>> begin

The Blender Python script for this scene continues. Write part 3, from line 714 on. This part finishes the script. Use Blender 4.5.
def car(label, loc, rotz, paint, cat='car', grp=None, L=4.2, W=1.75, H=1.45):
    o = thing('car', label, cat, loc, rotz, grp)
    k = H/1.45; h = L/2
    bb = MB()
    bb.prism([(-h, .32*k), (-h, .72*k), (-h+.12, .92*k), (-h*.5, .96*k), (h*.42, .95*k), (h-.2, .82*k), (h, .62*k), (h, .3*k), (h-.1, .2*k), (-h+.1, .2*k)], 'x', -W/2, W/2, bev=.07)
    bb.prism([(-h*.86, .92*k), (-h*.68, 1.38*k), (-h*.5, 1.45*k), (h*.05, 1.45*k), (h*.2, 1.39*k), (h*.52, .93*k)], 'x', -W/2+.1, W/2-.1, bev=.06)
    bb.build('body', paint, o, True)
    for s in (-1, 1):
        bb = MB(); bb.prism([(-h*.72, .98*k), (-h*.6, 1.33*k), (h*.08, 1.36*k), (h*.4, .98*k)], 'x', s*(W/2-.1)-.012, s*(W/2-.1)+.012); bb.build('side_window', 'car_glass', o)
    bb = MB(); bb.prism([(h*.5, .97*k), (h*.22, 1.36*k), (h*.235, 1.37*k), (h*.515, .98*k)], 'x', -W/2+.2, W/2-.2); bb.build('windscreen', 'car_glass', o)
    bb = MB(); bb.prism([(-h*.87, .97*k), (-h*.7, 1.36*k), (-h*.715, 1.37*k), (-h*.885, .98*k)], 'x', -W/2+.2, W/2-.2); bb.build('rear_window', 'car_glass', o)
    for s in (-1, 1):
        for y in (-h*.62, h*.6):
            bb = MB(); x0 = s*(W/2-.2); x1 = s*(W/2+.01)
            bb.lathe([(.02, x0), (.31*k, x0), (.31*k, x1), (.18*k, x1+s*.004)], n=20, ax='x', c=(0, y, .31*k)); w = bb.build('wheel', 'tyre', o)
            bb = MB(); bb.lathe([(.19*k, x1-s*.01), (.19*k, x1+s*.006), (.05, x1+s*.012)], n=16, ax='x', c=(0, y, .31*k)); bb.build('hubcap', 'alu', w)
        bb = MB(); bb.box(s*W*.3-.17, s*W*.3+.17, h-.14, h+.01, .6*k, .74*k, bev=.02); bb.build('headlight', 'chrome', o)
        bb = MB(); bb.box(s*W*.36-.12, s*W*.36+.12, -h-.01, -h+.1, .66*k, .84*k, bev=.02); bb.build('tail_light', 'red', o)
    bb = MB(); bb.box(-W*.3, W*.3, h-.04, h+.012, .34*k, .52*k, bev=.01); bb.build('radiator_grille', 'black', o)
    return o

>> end

Required work:
Using the listing above, retype each line exactly.

Completed exercise:
The Blender Python script for this scene continues. Write part 3, from line 714 on. This part finishes the script. Use Blender 4.5.
def car(label, loc, rotz, paint, cat='car', grp=None, L=4.2, W=1.75, H=1.45):
    o = thing('car', label, cat, loc, rotz, grp)
    k = H/1.45; h = L/2
    bb = MB()
    bb.prism([(-h, .32*k), (-h, .72*k), (-h+.12, .92*k), (-h*.5, .96*k), (h*.42, .95*k), (h-.2, .82*k), (h, .62*k), (h, .3*k), (h-.1, .2*k), (-h+.1, .2*k)], 'x', -W/2, W/2, bev=.07)
    bb.prism([(-h*.86, .92*k), (-h*.68, 1.38*k), (-h*.5, 1.45*k), (h*.05, 1.45*k), (h*.2, 1.39*k), (h*.52, .93*k)], 'x', -W/2+.1, W/2-.1, bev=.06)
    bb.build('body', paint, o, True)
    for s in (-1, 1):
        bb = MB(); bb.prism([(-h*.72, .98*k), (-h*.6, 1.33*k), (h*.08, 1.36*k), (h*.4, .98*k)], 'x', s*(W/2-.1)-.012, s*(W/2-.1)+.012); bb.build('side_window', 'car_glass', o)
    bb = MB(); bb.prism([(h*.5, .97*k), (h*.22, 1.36*k), (h*.235, 1.37*k), (h*.515, .98*k)], 'x', -W/2+.2, W/2-.2); bb.build('windscreen', 'car_glass', o)
    bb = MB(); bb.prism([(-h*.87, .97*k), (-h*.7, 1.36*k), (-h*.715, 1.37*k), (-h*.885, .98*k)], 'x', -W/2+.2, W/2-.2); bb.build('rear_window', 'car_glass', o)
    for s in (-1, 1):
        for y in (-h*.62, h*.6):
            bb = MB(); x0 = s*(W/2-.2); x1 = s*(W/2+.01)
            bb.lathe([(.02, x0), (.31*k, x0), (.31*k, x1), (.18*k, x1+s*.004)], n=20, ax='x', c=(0, y, .31*k)); w = bb.build('wheel', 'tyre', o)
            bb = MB(); bb.lathe([(.19*k, x1-s*.01), (.19*k, x1+s*.006), (.05, x1+s*.012)], n=16, ax='x', c=(0, y, .31*k)); bb.build('hubcap', 'alu', w)
        bb = MB(); bb.box(s*W*.3-.17, s*W*.3+.17, h-.14, h+.01, .6*k, .74*k, bev=.02); bb.build('headlight', 'chrome', o)
        bb = MB(); bb.box(s*W*.36-.12, s*W*.36+.12, -h-.01, -h+.1, .66*k, .84*k, bev=.02); bb.build('tail_light', 'red', o)
    bb = MB(); bb.box(-W*.3, W*.3, h-.04, h+.012, .34*k, .52*k, bev=.01); bb.build('radiator_grille', 'black', o)
    return o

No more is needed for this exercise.